The final sample will exclude subjects that:
1. reveal their identity or gender in the chat;
2. fail the attention check in the questionnaires at the end of the experiment;
3. independently quit the experiment before its end;
4. do not submit bids in the application stage (Stage 2) because they are forced to drop out earlier*
5. do not choose the option “male” or “female” (due to an expected low number of participants identifying as “diverse” and subsequent power limitations)
*Subjects who do not finish the experiment because (one of) their group members quit(s) the experiment will be included in the final sample if they have submitted their bids in the application stage. If they cannot proceed to the application stage but are forced to drop out earlier due to their group member(s), they will be excluded from the final sample.
The experiment is designed as follows:
Before the main experiment starts, subjects fill in a consent form.

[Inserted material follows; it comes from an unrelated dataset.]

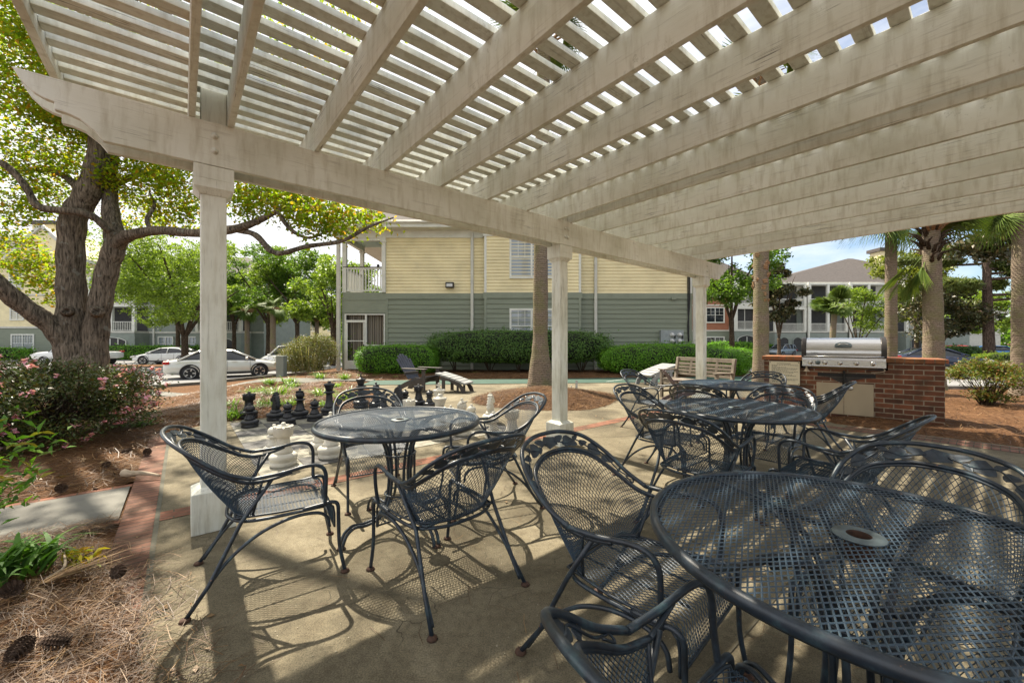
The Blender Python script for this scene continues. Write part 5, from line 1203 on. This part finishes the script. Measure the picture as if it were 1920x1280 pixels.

Thereafter, participants’ risk preferences are elicited (incentivized), they answer a questionnaire about their demographic information (gender, age, occupation, faculty of study) followed by a second, incentivized risk measure.
Stage 1:
Subjects play a standard public good game (PGG) which induces a social dilemma situation. The standard PGG is adapted to the context of interest by adding a communication tool, i.e., a free-form chat in which subjects can freely chat with each other (e.g., Eisenkopf (2014)). The chat can thus be used to persuade others to contribute to the public good. Before the game starts, subjects are asked to state their belief about their relative persuasion ability in comparison to other subjects. Then, they are randomly assigned to groups of three.
Importantly, subjects will have different positions which they will be randomly assigned to (see Randomization Method for further details): leaders and team members. In each group, one subject is treated and the remaining two belong to the control group. The treated subjects, the leaders, can chat with both team members simultaneously in two distinct chat rooms whereas the control subjects, the team members, can only chat with the team leader but not with the other team member. The chats close after a predetermined time and all subjects have the possibility to make their contribution decision. The contribution decision is followed by additional elicitations of subjects’ self-confidence in their persuasion ability. Afterwards, subjects receive a noisy feedback measure: the team members’ contribution is biased by a noise term in the range of [-2, -1, 0,1,2]. Participants are asked about their guess about the true group members’ contribution level. Chat protocols will be saved to use them for further analyses, but subjects are not allowed to reveal their identities when chatting.
Stage 2:
In this stage, Stage 1’s groups are randomly mixed so that the group composition of Stage 1 and 2 might differ. Participants learn that in Stage 3 the team leader will be rewarded with a low or a high fixed salary and that it will be randomly determined which of the two will be the relevant position for them. By using the strategy method, subjects apply to both positions in a second price sealed bid auction (Vickrey, 1961). For this purpose, subjects are endowed with an extra budget unrelated to the payoffs they have earned in Stage 1. Winning subjects cannot pay more than the entire extra budget to become a leader and loosing subjects receive the entire extra budget from this stage. After the bid submissions, subjects briefly explain in an open-text field why they have (not) applied.
Stage 3:
Stage 3 is almost equivalent to Stage 1. Subjects again play the PGG with chats, contributions, and noisy feedback in the same groups as in Stage 2. Subjects are not randomly assigned to leader positions, but the assignment will follow the outcomes of Stage 2, the application stage. Also, leaders receive either the high or the low fixed salary depending on which position and application was randomly determined to be relevant for them.
Subjects are then asked to answer survey questions followed by the elicitation of subjects’ assessment on whether the leader tasks are rather suited for men or women as well as incentivized beliefs about male and female team leaders’ performance in Stage 1 and 3.
It will be randomly determined whether subjects’ payment is based on Stages 1 and 2 or on Stages 2 and 3. Payoffs earned during the incentivized elicitations of risk and belief questions are paid out according to subjects’ answers. Subjects will receive full information about their payoffs at the end of the experiment.